Ken Starr: Conceding Defeat or Scheming to Deceive?
A comment before the Court of Appeals sets off another round of speculation on Starr's motives.
Tuesday, June 30th, 1998 --- New York (APJP) -- During the calm before the storm which Linda Tripp's appearance before Ken Starr's Washington grand jury has already set off, a very interesting comment by Starr to a panel of judges set off a new round of speculation on what exactly is going on inside Ken Starr's investigation.
Starr is attempting to overturn presidential access to a basic right of American citizens, attorney-client privilege -- more specifically, the right to receive confidential counsel from government-paid lawyers in a criminal inquiry.
Attorneys for President Clinton argued that Starr had very recently informed the Supreme Court that he might file an impeachment report to Congress, and therefore the President would be entitled to solicit confidential advice from his government lawyers who are acting in his defense in the investigation surrounding Monica Lewinsky -- a straightforward argument.
But yesterday, Ken Starr did something that caught Clinton's attorneys and, according to some reports, the judges hearing the argument completely off guard. In the words of an article in this morning's New York Times, "The independent counsel, Kenneth Starr, argued that the possibility of impeachment was too remote to be considered.…in an unusual twist, Starr walked away from what he had said about an impeachment report, telling the three-judge panel that the president was not entitled to keep the advice confidential because impeachment was too remote an issue." he attempted to convince the judges that they should focus on the White House's attempt to limit testimony before a grand jury.
Note the careful choice of words "the possibility was too remote." Why exactly is Ken Starr saying that the possibility of an impeachment report is suddenly remote?
Is he suddenly conceding that he doesn't "have the goods" to impeach Bill Clinton?
Certainly, in the short term, it is clear from the comments of certain senators and representatives that Congress simply does not want an interim reprt from Starr -- Democrats because it could damage Clinton, Republicans because it could backfire and sandbag their hopes of retaining the House come election time in November.

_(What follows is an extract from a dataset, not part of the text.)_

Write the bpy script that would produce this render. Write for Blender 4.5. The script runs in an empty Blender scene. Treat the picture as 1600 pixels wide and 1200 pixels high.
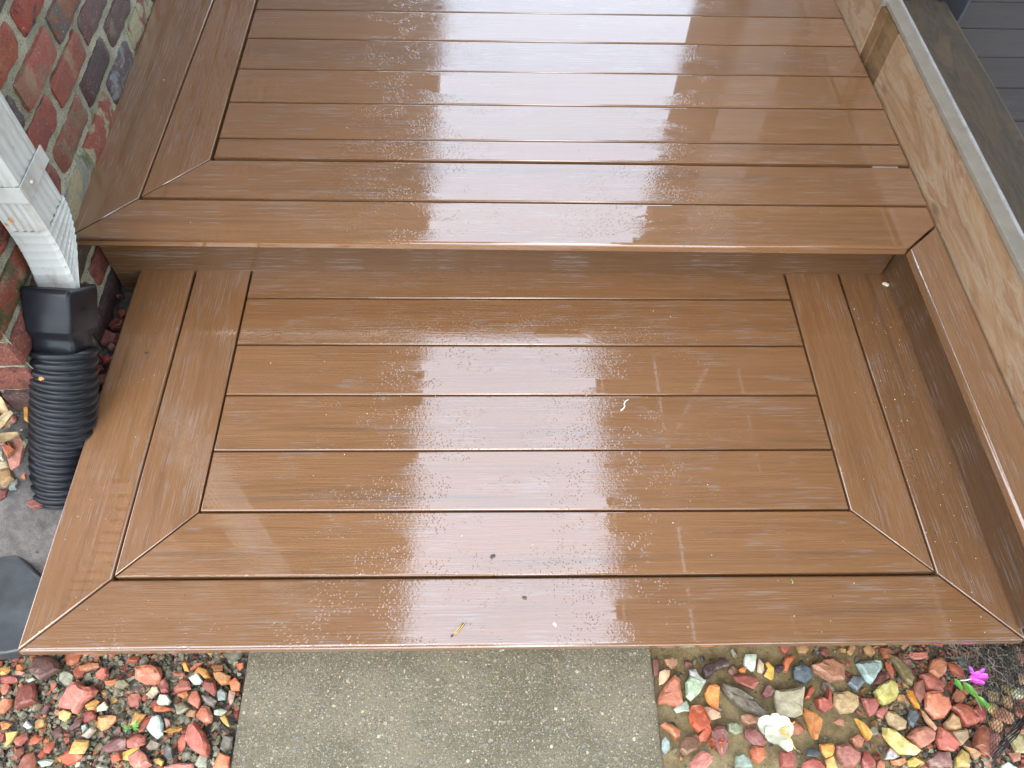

Until yesterday it was widely assumed that Starr would hold off until he could hand over a complete report to Congress. Now, suddenly, Starr is saying that impeachment is "too remote" a possibility to be allowed in the consideration of whether the President has the right to legal advice from attroneys on the government payroll.
Starr's obvious intent is to play down the possibility of anything to do with impeachment -- while leaving the door open for that very possibility. It almost seems that Starr wants to have it both ways by exploiting Congress' current reluctance to even consider the possibility of an interim report in order to both deprive the President of a right and preserve the "remote" possibility of impeachment.
At best, his argument is a stretch; at worst, a flagrantly specious and outright deceptive situational argument to weaken not merely Clinton but the Presidency.
We doubt that Attorney General Janet Reno will ever move against Starr in order not to create a "pseudo-day night massacre" scenario the President's enemies would exploit with alacrity. But you can be sure that if Starr were investigating anybody but the President, Reno might well sanction or fire Starr for such a brazen shift in position -- a U-turn that smacks of adjusting to a changing situation rather than arguing a specific legal and Constitutional issue.